There was Tim Pawlenty’s suggestion that her susceptibility to headaches (an ailment she shares with Thomas Jefferson) renders her unfit to govern. Then there was George Will’s judgment, apparently pulled straight out of the ether, that she could not be trusted with her finger on the nuclear trigger. (They said the same of Reagan.) Perhaps the concern is that if she had a headache and went stumbling blindly in search of her painkillers, she might inadvertently hit The Big Red Button, thus starting World War III. Never having been in the White House, I had naively assumed there would be safeguards to prevent such a mishap, like secret codes and a military chain of command and stuff; but Will and Pawlenty, who have been in the White House, seem to think it’s a possibility, so who am I to object?

No, I do not believe that the Republican Establishment’s objection to Bachmann is that she’s a woman. The objection, rather, is that she is not a man—where by “man” I mean “an accredited member of the Washington Insider’s Club.” She doesn’t talk the way we expect modern politicians to talk. Her public persona, in debates and interviews, does not fall easily within the accepted norms of TV-age politicians. She tends to speak in bold colors. She talks about over-arching issues much more comfortably than about niggling details. She delineates issues with a view to their long-term ramifications, where long-term does not mean two years, but two decades, or two generations. Worst of all, she infuses all issues about which she speaks with a moral tinge—which is to say that she instinctively hones in on the moral implications of public policy, rather than merely on the pragmatic, outcome-oriented aspect of decision-making.
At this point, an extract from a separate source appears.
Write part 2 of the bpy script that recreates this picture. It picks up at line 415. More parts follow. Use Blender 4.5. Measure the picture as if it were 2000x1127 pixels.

This last trait, the morality-colored glasses, is particularly troubling to today’s Establishment types, for whom politics is about winning, at least as much as it is about being right. Bachmann speaks to those who would lose the fight without losing their souls, rather than win a hollow victory. A Gingrich or Romney presidency would be hollow victory on a grand scale, sucking the wind out of America’s burgeoning constitutionalist revival while doing little—or, more likely, nothing—to change the fundamental premises of the Establishment’s workings. That is to say, the multi-generational project of rekindling the notion of a constitutional republic, not only in rhetoric but in practice, will require more than lip-service critiques of the current Establishment’s follies. It will require the slow, bottom-up creation of a new Establishment. Establishmentarianism, per se, is not the problem; George Washington was the Establishment in his time. The challenge is to transmogrify the Establishment into something noble, something with purposes and ideals higher than the next election cycle.

Joseph Conrad said that women hate irony. He meant it as a criticism; as they are more inclined towards naive belief in the good, the true and the beautiful, women are more likely to be angered than pleased at the cleverness that undercuts and casts doubt upon fundamental principles. Conrad, however, was writing in an age in which irony was an intellectual art, a means of broadening understanding by way of refusing to allow the mind to say “Stop here.” Today, we live in an age of universalized, and hence diminished, irony. Everyone is wised-up; everyone sees through everything; everyone thinks that matters of the most crushing importance are merely intellectual games, mass media games, power games. In such a morally decrepit climate, irony is not a means of enlightenment. It is just a fancy name for cynicism, which is the enemy of enlightenment.